Chances are you will fall in love with string based attributes and how you can literally bend backwards the application to do things totally incredible but of course you will have to embrace the Houdini way, not bad believe me.

Ultimately you will face a few thing you need and that is my daily battle so far;

- Separating Development from Production states on a scene (in Soft this is trivial with the use of Overrides and Passes/Partitions), In Houdini you will have to use objects collecting objects and applying attributes and Bundles to achieve the same-ish.

- Manipulating the object and its history in one single go (object+history), in Houdini you will have to tweak the interface so you can select an object and see the internals without having to dive into it which is extremely annoying for me.

- Grouping as a mean to manipulation in XSI is great, in Houdini just does not make sense to use groups, simple as that. Instead you will start using “collectors” (one new object that has object merges in side and allows you to apply whatever)

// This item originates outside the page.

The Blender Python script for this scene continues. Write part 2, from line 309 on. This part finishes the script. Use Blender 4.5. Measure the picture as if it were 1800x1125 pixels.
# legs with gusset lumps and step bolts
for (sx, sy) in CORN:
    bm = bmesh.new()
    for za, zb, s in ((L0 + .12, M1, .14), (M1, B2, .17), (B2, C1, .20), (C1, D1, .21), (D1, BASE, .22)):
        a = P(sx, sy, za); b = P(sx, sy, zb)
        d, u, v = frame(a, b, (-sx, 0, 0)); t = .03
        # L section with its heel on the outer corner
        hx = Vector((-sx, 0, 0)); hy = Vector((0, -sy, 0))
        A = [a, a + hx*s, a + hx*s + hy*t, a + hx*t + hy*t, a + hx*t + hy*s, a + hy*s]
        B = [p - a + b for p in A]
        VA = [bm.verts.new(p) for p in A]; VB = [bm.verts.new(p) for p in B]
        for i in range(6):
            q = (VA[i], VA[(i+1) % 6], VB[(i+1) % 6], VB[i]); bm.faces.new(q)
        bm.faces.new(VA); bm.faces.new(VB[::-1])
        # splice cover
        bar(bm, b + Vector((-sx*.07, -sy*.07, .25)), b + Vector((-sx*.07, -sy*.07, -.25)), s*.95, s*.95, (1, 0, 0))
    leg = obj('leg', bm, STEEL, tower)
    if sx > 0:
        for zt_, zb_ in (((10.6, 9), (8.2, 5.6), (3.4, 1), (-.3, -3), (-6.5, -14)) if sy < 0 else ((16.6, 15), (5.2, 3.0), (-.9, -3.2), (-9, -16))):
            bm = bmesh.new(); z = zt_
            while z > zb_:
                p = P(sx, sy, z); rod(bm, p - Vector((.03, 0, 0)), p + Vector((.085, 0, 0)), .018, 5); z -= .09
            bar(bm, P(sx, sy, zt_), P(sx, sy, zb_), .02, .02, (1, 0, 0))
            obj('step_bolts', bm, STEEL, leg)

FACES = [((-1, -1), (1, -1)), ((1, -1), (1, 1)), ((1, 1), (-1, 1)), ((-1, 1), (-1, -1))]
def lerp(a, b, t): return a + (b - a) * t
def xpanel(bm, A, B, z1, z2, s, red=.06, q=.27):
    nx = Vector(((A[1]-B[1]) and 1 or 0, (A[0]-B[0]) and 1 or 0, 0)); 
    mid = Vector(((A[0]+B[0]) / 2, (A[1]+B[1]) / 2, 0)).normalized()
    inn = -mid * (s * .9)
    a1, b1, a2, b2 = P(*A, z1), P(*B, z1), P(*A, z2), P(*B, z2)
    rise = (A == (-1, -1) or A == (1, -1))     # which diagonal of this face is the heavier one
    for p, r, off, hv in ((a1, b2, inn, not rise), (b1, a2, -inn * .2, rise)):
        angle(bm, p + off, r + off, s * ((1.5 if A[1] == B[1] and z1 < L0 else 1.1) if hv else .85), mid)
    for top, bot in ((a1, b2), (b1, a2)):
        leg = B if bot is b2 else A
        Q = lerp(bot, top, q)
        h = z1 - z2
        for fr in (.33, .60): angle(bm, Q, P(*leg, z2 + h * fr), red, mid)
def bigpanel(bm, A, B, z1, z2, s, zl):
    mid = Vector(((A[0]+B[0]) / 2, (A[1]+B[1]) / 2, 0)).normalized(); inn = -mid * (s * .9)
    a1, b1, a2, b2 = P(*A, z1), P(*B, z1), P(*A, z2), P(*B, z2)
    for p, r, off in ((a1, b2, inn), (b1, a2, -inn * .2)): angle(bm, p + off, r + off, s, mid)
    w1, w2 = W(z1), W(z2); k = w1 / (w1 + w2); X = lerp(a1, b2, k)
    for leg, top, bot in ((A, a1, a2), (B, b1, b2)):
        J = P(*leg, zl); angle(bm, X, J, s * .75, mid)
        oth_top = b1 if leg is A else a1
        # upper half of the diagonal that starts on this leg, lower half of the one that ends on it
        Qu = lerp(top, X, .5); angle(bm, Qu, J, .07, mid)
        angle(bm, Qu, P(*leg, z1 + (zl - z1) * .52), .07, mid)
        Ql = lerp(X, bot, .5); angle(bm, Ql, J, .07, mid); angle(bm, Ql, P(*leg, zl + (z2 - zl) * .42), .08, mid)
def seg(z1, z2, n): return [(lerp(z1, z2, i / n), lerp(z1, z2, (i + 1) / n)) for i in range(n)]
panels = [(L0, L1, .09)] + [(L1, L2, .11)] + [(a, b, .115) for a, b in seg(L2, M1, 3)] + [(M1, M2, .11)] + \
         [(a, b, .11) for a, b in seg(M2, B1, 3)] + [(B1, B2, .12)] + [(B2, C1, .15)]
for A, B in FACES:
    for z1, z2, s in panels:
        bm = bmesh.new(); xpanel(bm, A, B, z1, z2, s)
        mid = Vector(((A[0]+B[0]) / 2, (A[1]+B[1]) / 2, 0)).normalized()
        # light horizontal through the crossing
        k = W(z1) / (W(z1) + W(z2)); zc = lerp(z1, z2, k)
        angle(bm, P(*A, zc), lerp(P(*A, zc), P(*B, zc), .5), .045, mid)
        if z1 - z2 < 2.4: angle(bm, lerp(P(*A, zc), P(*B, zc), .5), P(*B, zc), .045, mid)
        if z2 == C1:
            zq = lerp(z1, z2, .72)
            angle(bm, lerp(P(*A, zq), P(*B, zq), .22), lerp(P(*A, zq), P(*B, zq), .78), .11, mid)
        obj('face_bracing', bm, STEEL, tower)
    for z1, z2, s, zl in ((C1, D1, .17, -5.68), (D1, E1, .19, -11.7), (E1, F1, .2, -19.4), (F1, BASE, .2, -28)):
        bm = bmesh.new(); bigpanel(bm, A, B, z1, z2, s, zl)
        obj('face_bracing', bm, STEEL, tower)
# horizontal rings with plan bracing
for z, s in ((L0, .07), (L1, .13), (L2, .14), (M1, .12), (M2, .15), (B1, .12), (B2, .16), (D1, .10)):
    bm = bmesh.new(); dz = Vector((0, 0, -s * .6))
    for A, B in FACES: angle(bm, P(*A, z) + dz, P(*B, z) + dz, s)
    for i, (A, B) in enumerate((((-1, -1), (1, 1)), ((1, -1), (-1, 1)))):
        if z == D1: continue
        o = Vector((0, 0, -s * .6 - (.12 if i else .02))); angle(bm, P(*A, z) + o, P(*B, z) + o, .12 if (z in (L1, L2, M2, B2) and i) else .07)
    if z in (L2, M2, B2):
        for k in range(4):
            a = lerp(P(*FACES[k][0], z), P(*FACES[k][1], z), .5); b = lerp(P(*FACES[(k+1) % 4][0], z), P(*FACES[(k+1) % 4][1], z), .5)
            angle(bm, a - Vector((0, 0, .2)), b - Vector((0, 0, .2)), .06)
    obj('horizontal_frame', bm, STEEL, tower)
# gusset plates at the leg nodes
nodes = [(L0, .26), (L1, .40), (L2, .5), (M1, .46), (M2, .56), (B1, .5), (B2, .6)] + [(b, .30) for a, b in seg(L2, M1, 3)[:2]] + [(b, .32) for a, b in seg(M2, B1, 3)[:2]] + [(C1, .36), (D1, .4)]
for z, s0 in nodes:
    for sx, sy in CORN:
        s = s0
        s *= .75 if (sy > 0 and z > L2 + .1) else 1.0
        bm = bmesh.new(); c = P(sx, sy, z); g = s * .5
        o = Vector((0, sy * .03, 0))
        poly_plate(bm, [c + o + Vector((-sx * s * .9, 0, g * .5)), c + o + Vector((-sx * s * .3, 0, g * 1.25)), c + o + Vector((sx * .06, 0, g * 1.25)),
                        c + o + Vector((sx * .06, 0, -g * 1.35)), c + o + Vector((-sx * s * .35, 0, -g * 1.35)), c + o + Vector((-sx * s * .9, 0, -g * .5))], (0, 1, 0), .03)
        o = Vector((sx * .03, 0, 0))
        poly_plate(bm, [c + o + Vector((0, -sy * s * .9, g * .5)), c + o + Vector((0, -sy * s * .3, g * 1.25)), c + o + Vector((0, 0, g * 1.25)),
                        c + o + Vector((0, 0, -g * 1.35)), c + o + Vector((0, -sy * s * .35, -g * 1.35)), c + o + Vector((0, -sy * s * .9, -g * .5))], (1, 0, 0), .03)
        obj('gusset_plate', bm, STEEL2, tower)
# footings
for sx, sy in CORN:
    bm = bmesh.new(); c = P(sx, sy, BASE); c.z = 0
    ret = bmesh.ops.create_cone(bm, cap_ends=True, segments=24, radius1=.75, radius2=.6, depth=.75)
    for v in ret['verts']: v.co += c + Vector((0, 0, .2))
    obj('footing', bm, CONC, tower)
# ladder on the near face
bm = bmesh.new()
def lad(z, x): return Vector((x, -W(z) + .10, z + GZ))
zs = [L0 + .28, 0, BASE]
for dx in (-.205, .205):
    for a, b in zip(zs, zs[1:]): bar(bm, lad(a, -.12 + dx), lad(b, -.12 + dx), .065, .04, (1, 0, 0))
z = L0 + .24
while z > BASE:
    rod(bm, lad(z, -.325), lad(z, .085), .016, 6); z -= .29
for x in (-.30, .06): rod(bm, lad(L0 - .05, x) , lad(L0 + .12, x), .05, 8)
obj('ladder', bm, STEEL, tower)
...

- Manipulation in general, something H14 improved massively and H15 apparently further improves, specially manipulating multiple objects at once.

- Materials approach or how to apply them (inside as part of SOPs? or OBJ level?) again this will become the topic of many lunches… you will see there is no one way rules them all like in XSI as these bring their own advantages.

- Material construction apparently in H15 has been improved massively so you will be finally able to do proper material layering easily, build them also easily in VOPs, etc… so this one is meant ti be easy from now on.

These are IMHO all the things I think you need to find your way, the rest is easier and better so it is quite easy to adapt.